The judge said: “Ground A, then, succeeds in part, in the sense that to the extent the defendant directed himself that if prior to grant he finds that the applicant has awarded a contract in a way that, if it were a grant recipient, would involve an irregularity requiring a financial correction pursuant to the Regulation, then as a matter of law the grant application must be rejected, that was a misdirection.

“The true position in that circumstance was that the defendant could lawfully grant ERDF support, 'pre-corrected', although he would not be under a duty to do so, i.e. it would be a matter for decision by him whether to do so rather than a matter where he was bound in law to refuse.”

Baker J rejected Ground 1 and turned to Trinity’s other ground that “in breach of an administrative law (procedural) duty to complete the procurement review within a reasonable time, the defendant without justification delayed the detection of (what would be) an irregularity under the 2013 Decision, in consequence of which the claimant was subjected to the effect of the more punitive correction rates that had to be set following the 2019 Decision when that was not necessary or proportionate”.

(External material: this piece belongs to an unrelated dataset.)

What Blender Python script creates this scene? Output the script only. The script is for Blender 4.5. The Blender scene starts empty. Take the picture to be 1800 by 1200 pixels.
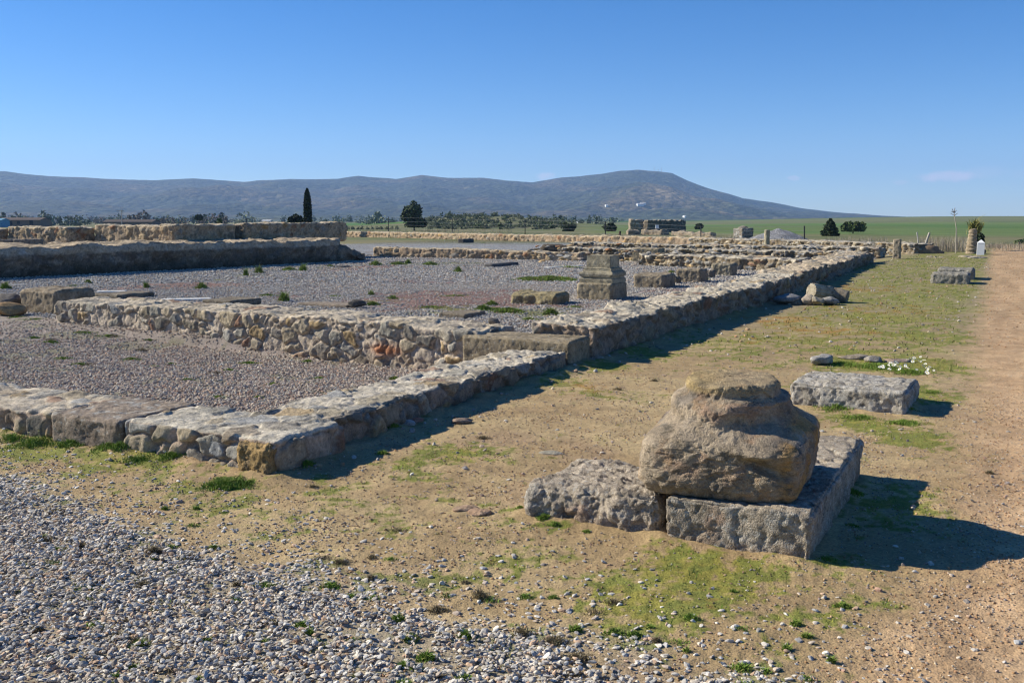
import bpy, math, random
import numpy as np
R = math.radians
random.seed(7)
C = bpy.context.scene.collection
scn = bpy.context.scene

# ------------------------------------------------------------------ camera, sky, sun, exposure
F_PX, CAM_H = 1700.0, 1.6
PITCH = math.atan(215 / F_PX)
cd = bpy.data.cameras.new("camera"); cam = bpy.data.objects.new("camera", cd); C.objects.link(cam)
cd.sensor_width = 36; cd.lens = 36 * F_PX / 1800
cd.clip_start = 0.05; cd.clip_end = 30000
cam.location = (0, 0, CAM_H); cam.rotation_euler = (R(90) - PITCH, 0, 0)
scn.camera = cam

SUN_EL, SUN_VEC = R(31), (-0.963, 0.27)
world = bpy.data.worlds.new("World"); scn.world = world; world.use_nodes = True
nt = world.node_tree; nt.nodes.clear()
wo = nt.nodes.new("ShaderNodeOutputWorld"); bg = nt.nodes.new("ShaderNodeBackground")
sky = nt.nodes.new("ShaderNodeTexSky"); sky.sky_type = 'NISHITA'; sky.sun_disc = False
sky.sun_elevation = SUN_EL; sky.sun_rotation = math.atan2(SUN_VEC[0], SUN_VEC[1])
sky.altitude = 300; sky.air_density = 0.75; sky.dust_density = 0.1; sky.ozone_density = 3.0
bg.inputs[1].default_value = 0.077
hs = nt.nodes.new("ShaderNodeHueSaturation"); hs.inputs["Hue"].default_value = .509; hs.inputs["Saturation"].default_value = 1.4; hs.inputs["Value"].default_value = 1.1
nt.links.new(sky.outputs[0], hs.inputs["Color"])


def px_dir(px, py):
    x = (px - 900) / F_PX; y = (600 - py) / F_PX
    d = (x, math.cos(PITCH) + y * math.sin(PITCH), -math.sin(PITCH) + y * math.cos(PITCH))
    l = math.sqrt(sum(c * c for c in d))
    return tuple(c / l for c in d)


# three small fair-weather clouds, soft patches of the sky in fixed compass directions
tc = nt.nodes.new("ShaderNodeTexCoord"); last = hs.outputs[0]
nz = nt.nodes.new("ShaderNodeTexNoise"); nz.inputs["Scale"].default_value = 55; nz.inputs["Detail"].default_value = 5
nt.links.new(tc.outputs["Generated"], nz.inputs["Vector"])
for (cx, cy, wx, wy, amt, up) in ((1655, 311, 46, 8.5, .75, 1), (955, 309, 17, 7, .6, 1), (1395, 313, 10, 4, .45, 1), (1585, 320, 12, 4, .3, 1), (1740, 305, 50, 9, .16, 1)):
    d = px_dir(cx, cy)
    az = math.atan2(d[0], d[1]); el = math.asin(d[2])
    right = (math.cos(az), -math.sin(az), 0)
    upv = (-math.sin(el) * math.sin(az), -math.sin(el) * math.cos(az), math.cos(el))
    def dotn(vec, off, inv):
        n = nt.nodes.new("ShaderNodeVectorMath"); n.operation = 'DOT_PRODUCT'
        nt.links.new(tc.outputs["Generated"], n.inputs[0]); n.inputs[1].default_value = vec
        m = nt.nodes.new("ShaderNodeMath"); m.operation = 'MULTIPLY'; nt.links.new(n.outputs["Value"], m.inputs[0])
        m.inputs[1].default_value = inv
        p = nt.nodes.new("ShaderNodeMath"); p.operation = 'POWER'; p.inputs[1].default_value = 2
        ab = nt.nodes.new("ShaderNodeMath"); ab.operation = 'ABSOLUTE'
        nt.links.new(m.outputs[0], ab.inputs[0]); nt.links.new(ab.outputs[0], p.inputs[0]); return p.outputs[0]
    a = dotn(right, 0, F_PX / wx); b = dotn(upv, 0, F_PX / wy)
    s = nt.nodes.new("ShaderNodeMath"); s.operation = 'ADD'; nt.links.new(a, s.inputs[0]); nt.links.new(b, s.inputs[1])
    s2 = nt.nodes.new("ShaderNodeMath"); s2.operation = 'MULTIPLY_ADD'; nt.links.new(nz.outputs[0], s2.inputs[0])
    s2.inputs[1].default_value = 4.5; nt.links.new(s.outputs[0], s2.inputs[2])
    mr = nt.nodes.new("ShaderNodeMapRange"); mr.interpolation_type = 'SMOOTHSTEP'
    nt.links.new(s2.outputs[0], mr.inputs[0]); mr.inputs[1].default_value = 3.9; mr.inputs[2].default_value = 2.2
    mr.inputs[3].default_value = 0; mr.inputs[4].default_value = amt
    mx = nt.nodes.new("ShaderNodeMix"); mx.data_type = 'RGBA'
    nt.links.new(mr.outputs[0], mx.inputs[0]); nt.links.new(last, mx.inputs[6]); mx.inputs[7].default_value = (7.6, 7.1, 7.9, 1)
    last = mx.outputs[2]
nt.links.new(last, bg.inputs[0]); nt.links.new(bg.outputs[0], wo.inputs[0])

sl = bpy.data.lights.new("sun", 'SUN'); sun = bpy.data.objects.new("sun", sl); C.objects.link(sun)
sl.energy = 5.0; sl.angle = R(0.53); sl.color = (1, 0.94, 0.80)
ce = math.cos(SUN_EL)
from mathutils import Vector
sun.rotation_euler = Vector((SUN_VEC[0] * ce, SUN_VEC[1] * ce, math.sin(SUN_EL))).to_track_quat('Z', 'Y').to_euler()
scn.view_settings.view_transform = 'Standard'; scn.view_settings.look = 'None'
scn.view_settings.gamma = 1; scn.view_settings.exposure = 0.72
scn.cycles.max_bounces = 6; scn.cycles.diffuse_bounces = 3; scn.cycles.volume_bounces = 1
scn.cycles.use_denoising = True; scn.cycles.denoising_prefilter = 'ACCURATE'; scn.cycles.filter_width = 1.2

# ------------------------------------------------------------------ places: pixel rays and the forum's own axes
def at(px, py, z=0.0):
    d = px_dir(px, py); t = (z - CAM_H) / d[2]
    return np.array((d[0] * t, d[1] * t, z))
def at_y(px, py, Y):
    d = px_dir(px, py); t = Y / d[1]
    return np.array((d[0] * t, Y, CAM_H + d[2] * t))
ANG = R(27)
D1 = np.array((math.sin(ANG), math.cos(ANG))); D2 = np.array((-math.cos(ANG), math.sin(ANG)))
ORG = at(490, 838)[:2]
def UV(u, v):
    return ORG + u * D1 + v * D2
def to_uv(x, y):
    qx, qy = x - ORG[0], y - ORG[1]
    return qx * D1[0] + qy * D1[1], qx * D2[0] + qy * D2[1]
def uvat(px, py, z=0.0):
    p = at(px, py, z); return to_uv(p[0], p[1])

# ------------------------------------------------------------------ noise
_rs = np.random.RandomState(3)
_perm = np.concatenate([_rs.permutation(256)] * 3)
_g = _rs.normal(size=(256, 3)); _g /= np.linalg.norm(_g, axis=1)[:, None]
def _h(i, j, k):
    return _perm[_perm[_perm[i & 255] + (j & 255)] + (k & 255)]
def perlin(P):
    P = np.asarray(P, float); I = np.floor(P).astype(np.int64); f = P - I
    w = f * f * f * (f * (f * 6 - 15) + 10); out = 0
    for a in (0, 1):
        for b in (0, 1):
            for c in (0, 1):
                g = _g[_h(I[:, 0] + a, I[:, 1] + b, I[:, 2] + c)]
                d = g[:, 0] * (f[:, 0] - a) + g[:, 1] * (f[:, 1] - b) + g[:, 2] * (f[:, 2] - c)
                out = out + d * (w[:, 0] if a else 1 - w[:, 0]) * (w[:, 1] if b else 1 - w[:, 1]) * (w[:, 2] if c else 1 - w[:, 2])
    return out * 1.5
def fbm(P, s, oct=4, seed=0.0):
    P = np.asarray(P, float) * s + seed * 17.3; out = 0; a = 1
    for _ in range(oct):
        out = out + a * perlin(P); P = P * 2.03 + 5.1; a *= .5
    return out
def rnd(I, salt):
    return ((_h(I[:, 0] + salt * 13, I[:, 1] + salt * 7, I[:, 2] + salt * 3) * 7 + salt * 31) % 256 + .5) / 256
def worley(P):
    """nearest two jittered cell centres: F1, F2, and two random numbers of the nearest cell"""
    I = np.floor(P).astype(np.int64); n = len(P)
    F1 = np.full(n, 9.); F2 = np.full(n, 9.); r1 = np.zeros(n); r2 = np.zeros(n); fac = np.zeros(n)
    for a in (-1, 0, 1):
        for b in (-1, 0, 1):
            for c in (-1, 0, 1):
                J = I + (a, b, c)
                ctr = J + .5 + .8 * (np.stack([rnd(J, 1), rnd(J, 2), rnd(J, 3)], 1) - .5)
                d = np.linalg.norm(P - ctr, axis=1)
                m = d < F1
                F2 = np.where(m, F1, np.minimum(F2, d)); F1 = np.where(m, d, F1)
                r1 = np.where(m, rnd(J, 4), r1); r2 = np.where(m, rnd(J, 5), r2)
                dv = P - ctr; fac = np.where(m, dv[:, 0] * (rnd(J, 6) - .5) + dv[:, 1] * (rnd(J, 7) - .5) + dv[:, 2] * (rnd(J, 8) - .5), fac)
    return F1, F2, r1, r2, fac
def sst(a, b, x):
    t = np.clip((x - a) / (b - a), 0, 1); return t * t * (3 - 2 * t)
def lerp(a, b, t):
    t = np.asarray(t)
    if np.ndim(t) == 1: t = t[:, None]
    return np.asarray(a) * (1 - t) + np.asarray(b) * t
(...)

The judge said the timing of the commission's intervention by the 2019 Decision “was thus unhappy for [Trinity]…but it was not through any actionable failure on the defendant's part that the procurement review was concluded in early June 2019”.

He concluded Trinity was “warned in writing that, as regards ERDF grant funding, it acted at its own risk if it awarded the project works prior to a final grant decision.

"It took that risk. Its claim that it should not pay as a price the failure to secure that funding, by way of judicial review of the decision to refuse it in the circumstances as they were then found to be, fails and is dismissed.”